10 June 2012

Is the sun setting on National?

One single opinion poll suggesting that "Labour could lead a Government if an election were held today" (Audrey Young) should not be taken too seriously so early in the electoral cycle. A longer-term trend of polls heading in the same direction, if that happens, may make such predictions more interesting. Nevertheless, this recent poll may indicate that the Key government has lost its mojo - and lost it rather earlier in their term in office than one might have predicted this time last year.

We can trace their decline back to the tea-party incident in November - which derailed National's relationship with the media. That particular PR disaster has been followed up this year by a series of absurd scandals and backdowns too numerous to list here. (I can't help but remind readers of the now-forgotten backdown on private-sector underwriting of workers comp - an event that was overshadowed by the media frenzy over privacy leaks at ACC!)

At the same time, David Shearer, as leader of Labour and of the Opposition, has gained in confidence – in a balanced and unassuming way – and the Greens are now making statements that sound genuinely like a coalition partner-in-waiting. A red–green government is beginning to look like its worth a bet, if you're the betting kind of person.

While National keep talking about 'growing the economy' they are stuck in a monetarist ideology that really deep-down believes that governments do not grow economies (only businesses do!) and hence their only 'solution' to the economic crisis is fiscal austerity. I see no reason why their asset-sales policy will do anything at all for economic growth. A sell-off would add no new productive capacity to the economy, but merely change the ownership structure of what are already well-performing assets. So, National is sounding like they are running out of political good-will and running out of policy ideas.
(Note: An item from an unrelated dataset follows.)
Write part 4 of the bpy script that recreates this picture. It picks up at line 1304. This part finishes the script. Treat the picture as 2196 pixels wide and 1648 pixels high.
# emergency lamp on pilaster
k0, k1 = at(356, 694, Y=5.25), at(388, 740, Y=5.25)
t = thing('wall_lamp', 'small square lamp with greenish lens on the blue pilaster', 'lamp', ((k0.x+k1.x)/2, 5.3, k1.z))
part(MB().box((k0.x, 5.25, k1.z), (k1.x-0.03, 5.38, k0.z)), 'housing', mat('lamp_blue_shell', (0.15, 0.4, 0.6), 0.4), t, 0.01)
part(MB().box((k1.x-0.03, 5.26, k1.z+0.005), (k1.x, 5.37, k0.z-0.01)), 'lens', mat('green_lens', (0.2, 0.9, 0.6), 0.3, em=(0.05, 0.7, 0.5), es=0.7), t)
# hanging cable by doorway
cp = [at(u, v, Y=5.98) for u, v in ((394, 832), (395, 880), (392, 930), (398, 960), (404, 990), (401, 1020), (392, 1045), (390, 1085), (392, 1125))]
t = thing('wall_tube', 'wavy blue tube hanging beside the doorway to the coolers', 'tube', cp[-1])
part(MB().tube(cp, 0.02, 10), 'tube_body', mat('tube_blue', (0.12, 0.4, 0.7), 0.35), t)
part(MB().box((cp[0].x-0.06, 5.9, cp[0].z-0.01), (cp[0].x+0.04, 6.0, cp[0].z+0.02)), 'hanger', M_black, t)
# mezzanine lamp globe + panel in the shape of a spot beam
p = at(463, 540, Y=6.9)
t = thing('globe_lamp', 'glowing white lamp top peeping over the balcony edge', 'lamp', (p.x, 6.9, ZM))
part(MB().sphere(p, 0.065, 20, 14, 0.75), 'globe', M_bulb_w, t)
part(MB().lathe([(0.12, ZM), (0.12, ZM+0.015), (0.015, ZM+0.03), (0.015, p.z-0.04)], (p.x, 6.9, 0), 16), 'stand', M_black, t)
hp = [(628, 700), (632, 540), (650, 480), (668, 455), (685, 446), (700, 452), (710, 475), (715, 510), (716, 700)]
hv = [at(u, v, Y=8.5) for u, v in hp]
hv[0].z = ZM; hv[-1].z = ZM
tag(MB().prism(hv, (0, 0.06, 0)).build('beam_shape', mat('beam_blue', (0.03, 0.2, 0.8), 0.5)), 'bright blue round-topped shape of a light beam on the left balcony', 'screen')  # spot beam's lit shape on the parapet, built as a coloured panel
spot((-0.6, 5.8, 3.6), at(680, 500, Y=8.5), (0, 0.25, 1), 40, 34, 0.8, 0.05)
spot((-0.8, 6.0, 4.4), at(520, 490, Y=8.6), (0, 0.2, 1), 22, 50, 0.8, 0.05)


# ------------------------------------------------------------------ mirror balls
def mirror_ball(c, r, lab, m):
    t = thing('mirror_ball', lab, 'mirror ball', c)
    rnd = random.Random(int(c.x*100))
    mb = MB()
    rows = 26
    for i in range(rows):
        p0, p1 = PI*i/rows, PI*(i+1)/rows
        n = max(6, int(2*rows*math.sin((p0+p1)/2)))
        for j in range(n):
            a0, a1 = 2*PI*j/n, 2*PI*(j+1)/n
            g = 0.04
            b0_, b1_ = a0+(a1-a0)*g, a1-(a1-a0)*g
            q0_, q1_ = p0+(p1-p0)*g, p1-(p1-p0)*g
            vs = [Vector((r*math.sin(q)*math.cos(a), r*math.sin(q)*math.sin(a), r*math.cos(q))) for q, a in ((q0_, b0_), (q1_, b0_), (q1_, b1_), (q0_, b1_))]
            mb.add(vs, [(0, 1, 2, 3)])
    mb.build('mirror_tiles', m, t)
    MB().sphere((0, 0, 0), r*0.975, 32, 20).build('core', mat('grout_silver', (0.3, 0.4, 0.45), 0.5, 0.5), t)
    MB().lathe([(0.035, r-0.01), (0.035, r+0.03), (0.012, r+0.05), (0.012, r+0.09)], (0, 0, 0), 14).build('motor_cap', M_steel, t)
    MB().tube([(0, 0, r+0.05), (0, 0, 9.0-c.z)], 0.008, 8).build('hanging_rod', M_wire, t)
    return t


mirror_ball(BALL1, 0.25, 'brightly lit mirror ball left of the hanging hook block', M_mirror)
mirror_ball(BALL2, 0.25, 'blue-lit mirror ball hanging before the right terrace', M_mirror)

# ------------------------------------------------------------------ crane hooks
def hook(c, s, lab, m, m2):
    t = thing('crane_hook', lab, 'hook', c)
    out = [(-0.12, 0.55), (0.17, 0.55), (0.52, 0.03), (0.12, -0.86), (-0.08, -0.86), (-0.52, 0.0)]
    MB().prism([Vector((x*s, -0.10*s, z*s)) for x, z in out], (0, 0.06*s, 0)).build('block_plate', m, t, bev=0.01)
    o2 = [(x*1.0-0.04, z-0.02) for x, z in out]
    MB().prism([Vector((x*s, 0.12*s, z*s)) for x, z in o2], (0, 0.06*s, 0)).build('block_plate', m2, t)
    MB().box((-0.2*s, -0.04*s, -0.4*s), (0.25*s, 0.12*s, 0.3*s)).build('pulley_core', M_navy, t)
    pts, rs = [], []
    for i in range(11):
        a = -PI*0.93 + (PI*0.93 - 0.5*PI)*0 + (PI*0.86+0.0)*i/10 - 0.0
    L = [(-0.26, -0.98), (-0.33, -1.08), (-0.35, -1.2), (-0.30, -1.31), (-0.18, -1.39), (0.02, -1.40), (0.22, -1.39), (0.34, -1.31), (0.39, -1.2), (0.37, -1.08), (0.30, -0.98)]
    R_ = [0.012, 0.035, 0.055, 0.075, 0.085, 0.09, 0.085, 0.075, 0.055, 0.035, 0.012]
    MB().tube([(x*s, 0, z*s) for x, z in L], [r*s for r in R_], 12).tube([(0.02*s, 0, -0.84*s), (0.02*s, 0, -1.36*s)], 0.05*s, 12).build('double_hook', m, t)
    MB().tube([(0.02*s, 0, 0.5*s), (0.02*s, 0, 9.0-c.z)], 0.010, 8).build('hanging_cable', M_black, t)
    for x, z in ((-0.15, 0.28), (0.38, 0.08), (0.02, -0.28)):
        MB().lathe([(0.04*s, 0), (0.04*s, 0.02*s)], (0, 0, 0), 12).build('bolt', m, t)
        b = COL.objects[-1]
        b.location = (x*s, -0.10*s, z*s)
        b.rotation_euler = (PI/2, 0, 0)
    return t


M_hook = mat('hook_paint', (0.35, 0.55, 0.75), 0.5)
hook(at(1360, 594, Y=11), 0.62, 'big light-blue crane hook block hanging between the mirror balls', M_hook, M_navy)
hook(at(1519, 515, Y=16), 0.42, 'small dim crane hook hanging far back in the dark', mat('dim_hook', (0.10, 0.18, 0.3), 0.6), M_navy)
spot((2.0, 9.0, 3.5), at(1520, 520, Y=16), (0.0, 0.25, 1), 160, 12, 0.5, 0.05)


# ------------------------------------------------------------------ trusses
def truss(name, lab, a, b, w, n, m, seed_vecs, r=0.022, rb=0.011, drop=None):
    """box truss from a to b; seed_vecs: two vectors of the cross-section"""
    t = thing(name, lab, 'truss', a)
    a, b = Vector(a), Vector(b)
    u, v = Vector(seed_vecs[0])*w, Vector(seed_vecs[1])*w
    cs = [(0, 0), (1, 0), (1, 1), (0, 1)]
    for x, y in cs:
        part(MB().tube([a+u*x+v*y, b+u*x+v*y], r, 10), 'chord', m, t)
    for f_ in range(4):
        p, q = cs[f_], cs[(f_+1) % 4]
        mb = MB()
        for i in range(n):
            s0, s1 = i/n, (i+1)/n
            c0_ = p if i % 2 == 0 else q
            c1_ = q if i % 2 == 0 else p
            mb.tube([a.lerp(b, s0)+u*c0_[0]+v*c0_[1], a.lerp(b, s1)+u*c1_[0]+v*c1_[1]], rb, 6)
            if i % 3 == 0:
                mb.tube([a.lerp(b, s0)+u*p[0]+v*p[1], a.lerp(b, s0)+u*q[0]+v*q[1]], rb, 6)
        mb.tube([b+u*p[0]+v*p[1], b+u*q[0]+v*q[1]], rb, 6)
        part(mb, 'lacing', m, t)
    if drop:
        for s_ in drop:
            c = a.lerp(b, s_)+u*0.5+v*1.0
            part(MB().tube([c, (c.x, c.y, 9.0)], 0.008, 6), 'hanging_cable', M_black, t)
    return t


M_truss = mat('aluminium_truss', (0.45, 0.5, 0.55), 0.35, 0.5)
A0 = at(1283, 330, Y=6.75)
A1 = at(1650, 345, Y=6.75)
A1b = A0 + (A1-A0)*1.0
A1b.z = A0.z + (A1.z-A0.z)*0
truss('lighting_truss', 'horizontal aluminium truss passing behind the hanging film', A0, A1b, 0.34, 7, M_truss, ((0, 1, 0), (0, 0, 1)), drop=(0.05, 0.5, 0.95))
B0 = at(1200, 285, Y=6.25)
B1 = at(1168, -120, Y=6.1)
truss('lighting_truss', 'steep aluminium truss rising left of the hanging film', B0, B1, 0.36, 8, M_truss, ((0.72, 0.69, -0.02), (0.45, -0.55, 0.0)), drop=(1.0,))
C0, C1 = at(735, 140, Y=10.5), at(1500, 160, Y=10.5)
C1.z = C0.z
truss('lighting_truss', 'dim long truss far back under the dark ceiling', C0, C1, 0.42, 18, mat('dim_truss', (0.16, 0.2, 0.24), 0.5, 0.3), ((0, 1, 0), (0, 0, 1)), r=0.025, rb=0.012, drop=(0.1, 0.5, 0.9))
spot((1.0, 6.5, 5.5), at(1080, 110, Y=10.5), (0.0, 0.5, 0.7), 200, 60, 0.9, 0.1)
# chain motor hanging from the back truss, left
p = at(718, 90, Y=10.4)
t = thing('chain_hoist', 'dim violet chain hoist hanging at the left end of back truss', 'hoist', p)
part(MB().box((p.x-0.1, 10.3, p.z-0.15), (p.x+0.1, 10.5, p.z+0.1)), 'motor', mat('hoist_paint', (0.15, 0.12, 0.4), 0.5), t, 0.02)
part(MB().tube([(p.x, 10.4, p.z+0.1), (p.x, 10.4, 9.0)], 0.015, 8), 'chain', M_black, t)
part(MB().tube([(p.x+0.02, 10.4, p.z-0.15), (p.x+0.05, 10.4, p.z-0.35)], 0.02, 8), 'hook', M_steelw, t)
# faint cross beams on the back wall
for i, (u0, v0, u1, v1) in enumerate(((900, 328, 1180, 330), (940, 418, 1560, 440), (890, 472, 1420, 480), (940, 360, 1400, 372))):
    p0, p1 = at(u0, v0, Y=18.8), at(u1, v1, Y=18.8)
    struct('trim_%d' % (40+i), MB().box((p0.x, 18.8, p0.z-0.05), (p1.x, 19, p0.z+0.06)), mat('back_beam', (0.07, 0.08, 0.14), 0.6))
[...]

National's policy-disaster over school class-sizes last week reached so deeply into the interests and anxieties of middle-class New Zealand – and so deeply into the confidence of support parties – that the political consequences of sticking to their guns (or the Treasury's guns) just wasn't worth it. They burned off a lot of political capital over that one bad idea. We may look back and see that incident as the point at which National lost command of the centre. Let's wait and see!